The invention will be explained in detail based on a schematically shown embodiment.

BRIEF DESCRIPTION OF THE DRAWINGS

Single FIGURE of the Drawings shows

a CSP-plant with a double-strand continuous casting installation with parallel rolling lines for transferring slabs in a continuous casting plant by a pivot process, and a downstream finishing line.

DETAILED DESCRIPTION OF THE PREFERRED EMBODIMENT

In a continuous casting plant 1, liquid steel is poured from a pan furnace 2 into an intermediate vessel, not shown in detail, and therefrom is poured with a pouring tube, likewise not shown in detail, in a funnel mold. From the funnel mold, the solidified steel is deflected by a guide into a horizontal roller table and is separated there by separation device in thin slab lengths. The thin slabs are fed in a roller hearth furnace 3 for heating to a uniform temperature of about 1150° C., in which the temperature is tempered. The separated thin slabs with a thickness of about 50 mm are delivered into a downstream finishing train 4 in which a thin slab is reduced in several stands 5 to a thickness of from 0.8 to 6.35 mm.
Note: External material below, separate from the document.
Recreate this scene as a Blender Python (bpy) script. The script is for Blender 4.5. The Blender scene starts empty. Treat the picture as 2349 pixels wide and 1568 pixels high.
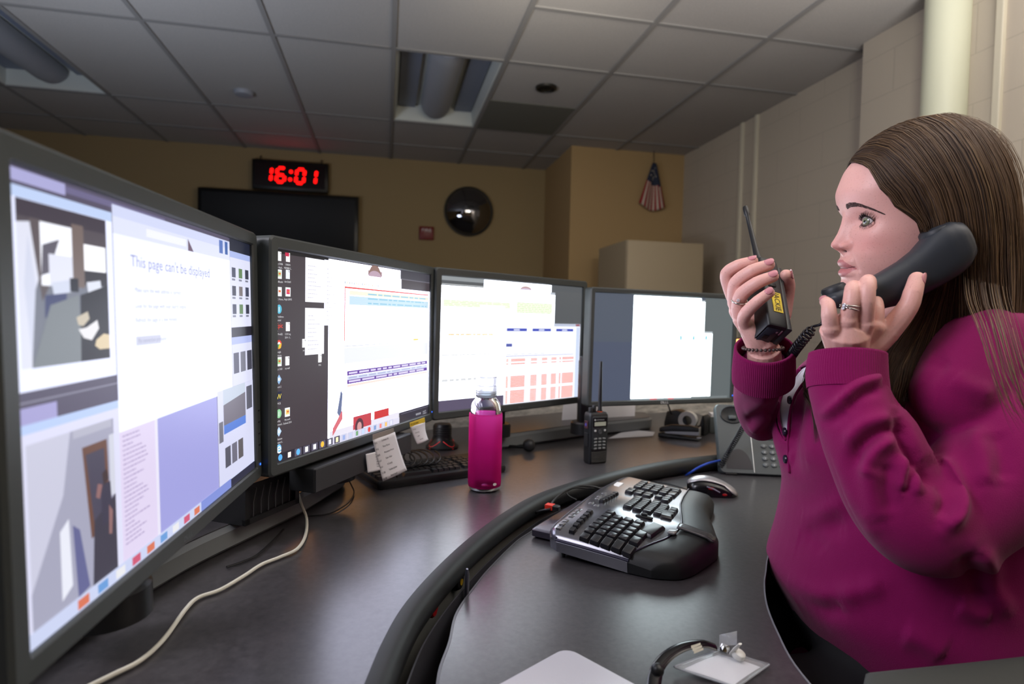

The rolled strip is finally fed in a cooling line 6 with a laminar cooling and, finally, is wound up with a reel 7, forming a coil.

In order to increase production of the above-described CSP-plant and to be able to expand the to-be-conveyed goods, next to the continuous casting line, there is arranged a parallel rolling line 8, e.g., with a furnace 3′ for conventional thick slabs or medium-thick slabs, and with a two-stand break-down train 9 or a sheet rolling mill train. In the break-down or sheet rolling train, the slabs, which are to be transferred in the continuous casting line, are reduced to CSP-plant entry thicknesses of about 50 mm. These slabs are continuously transferred from the rolling line 8 in the CSP-line by pivoting or parallel conveyors 10 or 10′, and are heated in the roller hearth furnace arranged therein to the necessary rolling temperature, and their temperature is so tempered that they can finally be fed to the downstream finishing train 4 and are rolled there in a known manner, cooled, and can be wound up into coils.

Claims

1. A continuous casting plant, comprising a CSP-continuous casting line having metal casting means, a separation device for separating a solidified cast stock in thin slab length, tempering means located downstream of the separating device, and a rolling mill train for reducing thickness of the thin slab length; at least one further rolling line arranged parallel to the CSP-continuous casting line for reducing thickness of slab formats having a thickness that exceeds an entry thickness of the CSP-continuous casting line, the at least one further rolling line having a furnace for the slab formats the thickness of which exceeds the entry thickness of the CSP-continuous casting line, at least one of break-down train and a sheet rolling mill train for reducing the thickness of the slab formats with the thickness exceeding the entry thickness of the CSP-continuous casting line to the entry thickness of the CSP-continuous casting line; and continuous casting line; and a conveyor located downstream of the sheet rolling mill train for continuously inwardly transferring thickness-reduced slab formats into the CSP-continuous casting line.

2. A continuous casting plant according to claim 1, wherein the conveyor comprises a parallel conveyor for inwardly transferring the slabs in the CSP-continuous casting line.

3. A continuous casting plant according to claim 2, wherein the parallel conveyor formed at least partially as a hearth furnace.

4. A continuous casting plant according to claim 1, wherein the thickness of the inwardly transferrable stabs is reduced to 40-70 mm.

5. A continuous casting plant according to claim 1, wherein the rolling mill train is a finishing train and wherein a cooling line and a reel are arranged downstream of the finishing train.

6. A continuous casting plant according to claim 5, further comprising shears arranged downstream of the cooling line.

7. A continuous casting plant according to claim 1, wherein the at least one break-down train comprises horizontal and vertical edging stands.

8. A continuous casting plant according to claim 1, wherein the conveyor comprises a pivoting conveyor.

9. A continuous casting plant according to claim 8, wherein the pivoting conveyor is formed at least partially as a hearth furnace.